Muse – Muse: Under Review DVD

Muse – Muse: Under Review

The story of a band like Muse is an interesting one to follow – to say the least. Through releases they’ve only gained more and more fans, while growing a steady amount of detractors. The latter complain of over-the-top arrangements, outlandish compositions and claim an unoriginal style. On Muse Under Review, you get the people that sit on the opposite of that spectrum, the people who’ve worked with the band, who’ve closely followed the band and who’ve aided the band’s efforts. They’re the people that find them to be the innovators, who feel they are singular and who feel they are uniquely significant. It’s a worthy DVD because of the people who worked on it and one that will surely have die-hard fans ecstatic.

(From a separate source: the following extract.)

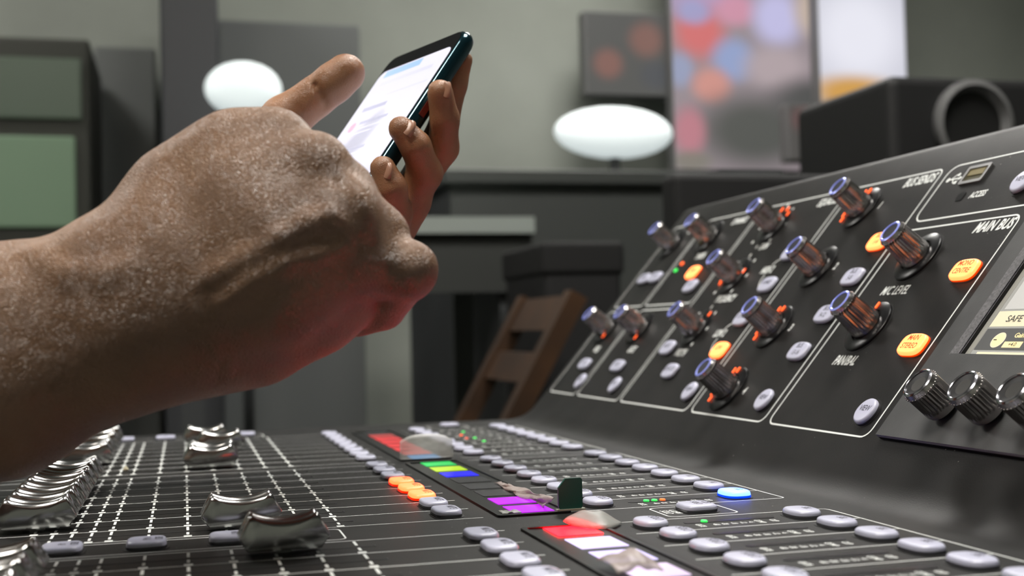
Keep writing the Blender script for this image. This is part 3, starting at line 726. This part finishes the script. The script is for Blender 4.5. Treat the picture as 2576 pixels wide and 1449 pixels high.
# ------------------------------------------------------------------ tape remains and label
def sheet(name, fn, nu, nv, m, label, cat, group=None, th=.012):
    mbx = MB(); g = [[fn(i/nu,j/nv) for j in range(nv+1)] for i in range(nu+1)]
    vs = [p for r_ in g for p in r_]; n_=nv+1
    fs = [(i*n_+j,i*n_+j+1,(i+1)*n_+j+1,(i+1)*n_+j) for i in range(nu) for j in range(nv)]
    mbx.add(vs,fs); me = mbx.mesh(name, S, 80); o = new_obj(name, me, m, None, (0,0,Z0)); tag(o,label,cat,group)
    md = o.modifiers.new('s','SOLIDIFY'); md.thickness = th*S; return o
M_TAPE = mat('clear_tape',(.75,.75,.72),.3,alpha=.42,bump=(160,.6,.001))
M_TAPE2 = mat('milky_tape',(.30,.31,.29),.4,alpha=.75,bump=(120,.5,.001))
M_TAPE3 = mat('frayed_tape',(.42,.36,.34),.4,alpha=.7,bump=(140,.9,.002))
hh = lambda a,b: .5*math.sin(9*a+4*b)+.5*math.sin(17*a-7*b+1)
sheet('adhesive_tape', lambda a,b: (4.52+1.18*a, .02+.12*math.sin(3*a)*b, .03+.52*b*(1-.25*abs(2*a-1)**3)), 16,6, M_TAPE, 'clear tape standing upright over the cyan lit display','tape','scraps of adhesive tape around the channel displays')
sheet('adhesive_tape', lambda a,b: (5.12+.75*a+.10*b, -10.0-.38*b*math.sin(math.pi*a)-.1*b, .03+.20*math.sin(math.pi*(.05+.9*a))**.7*(1-b)**.7+.02*hh(a,b)*(1-b)), 18,8, M_TAPE2, 'milky curled tape flap beside the red lit display','tape','scraps of adhesive tape around the channel displays')
sheet('adhesive_tape', lambda a,b: (5.38+.12*b+.06*hh(a,b), -4.9-3.3*a-.2*b, .03+(.03+.13*a)*(b)+.02*hh(a*2,b)), 22,6, M_TAPE3, 'frayed pinkish tape peeling beside the magenta displays','tape','scraps of adhesive tape around the channel displays')
sheet('adhesive_tape', lambda a,b: (4.62+.55*a, -12.9-.75*b, .05+.20*math.sin(math.pi*b*.8+.3)*(.4+.6*math.sin(math.pi*a))+.03*hh(a,b)), 14,8, M_TAPE3, 'crumpled whitish tape lying on the nearest white display','tape','scraps of adhesive tape around the channel displays')
sheet('adhesive_tape', lambda a,b: (4.60+.3*a, -8.35-.25*b, .045+.02*hh(a,b)), 8,4, M_TAPE2, 'tiny flat scrap of tape at the corner by the magenta display','tape','scraps of adhesive tape around the channel displays')
mb = MB(); o_ = [(0,.06),(.0,.36),(.12,.5),(.36,.5),(.385,.47),(.385,.07),(.36,.03),(.03,.03)]
mb.loft([[(x,0,z) for x,z in o_],[(x,-.05,z) for x,z in o_]]); 
lb = new_obj('label_tab', mb.mesh('label_tab'), mat('tab_green',(.004,.075,.055),.45), None, world((5.47,-8.62,.02))[:]); tag(lb,'small dark green label tab standing upright beside the displays','label tab')
mb = MB(); mb.box(-.03,.42,-.08,.02,0,.035); o=new_obj('tab_foot', mb.mesh('tab_foot'), mat('tab_foot',(.35,.35,.28),.5), lb, (0,0,0))
mb = MB(); mb.loft([[(r_*math.cos(a),r_*math.sin(a)*.8,z) for a in np.linspace(0,2*math.pi,8)[:-1]] for r_,z in ((.045,0),(.06,.03),(.03,.08),(.005,.1))])
cr = new_obj('crumb', mb.mesh('crumb'), mat('crumb',(.55,.5,.36),.7), None, tuple(world((-1.25,.85,.006)))); tag(cr,'tiny pale crumb lying between the fader scales','crumb')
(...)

In a few instances, though, the DVD also tries to make way too much out of something that just isn’t there. Besides the numerous people that claim that Muse were the ‘world’s biggest band’ during different points of their career, there’s a section where the journalists claim artists like Tom Waits and Captain Beefheart were chief influences. Not only does it portray Muse in a light that doesn’t quite suit them but it’s a far fetched stretch. While people always notice their classical leanings, their hard rock influence and Matt Bellamy’s terrific voice, I’ve never thought the likes of Jimi Hendrix (for example) were clouded under Muse’s towering sound.

One shining moment is making sense of this dreaded Radiohead comparison that has always plagued Muse and will probably continue to do so until the very end. Following their signing onto Maverick, the band hit the studio with John Leckie who was already responsible for producing Radiohead’s The Bends. Leckie would go on and produce Muse’s debut Showbiz and so naturally, the similarities would be obviously clear. Leckie himself calls the comparison nothing more than “lazy journalism” but it gives a concrete example of where it all started. Whether the comparison is valid or not, is entirely up to us listeners.

These moments are where a band documentary like Under the Review possesses a slice of credibility above the others. Leckie, who also produced the band’s second album, Origin of Symmetry, is a strong voice, along with ex-manager Safta Jaffrey. Each provides insight as to where the band was going and where there desires all came to fruition. So much so that even though you have the critics and reviewers sharing their own personal moments of when they became “true fans of Muse,” it’s refreshing to hear what someone who was actually working with the band actually saw. Jaffrey points out how important the piano is in Muse’s sound and how “it added a lot more and we were all for it,” before cutting to a live setting for “New Born.”

But bringing all of these thoughts onto the foreground also displays how Muse and Bellamy for that matter, always believed in taking chances to reach their goal. Their initial success came after winning a Battle of the Bands contest where they defeated all the other pop/rock bands by being as noisy as possible. And through rare photos, live footage and interviews showing the band’s progression and growth as a full-fledged musical outfit, you find a band that has not only made it against all odds but they’ve made it their own way.

The extras include a near-ten minute inclusion entitled “Capturing the Muse,” where we take a look at the band’s approach in designing their stage and ensuing marketing efforts, as well as bios for the contributors. This isn’t a concert DVD that features the band rocking out on stage – that is supposedly slated for later on this year – but while it’s geared towards fanatics with all of its precise details; above all else it makes you want to put on their music, as loud as possible.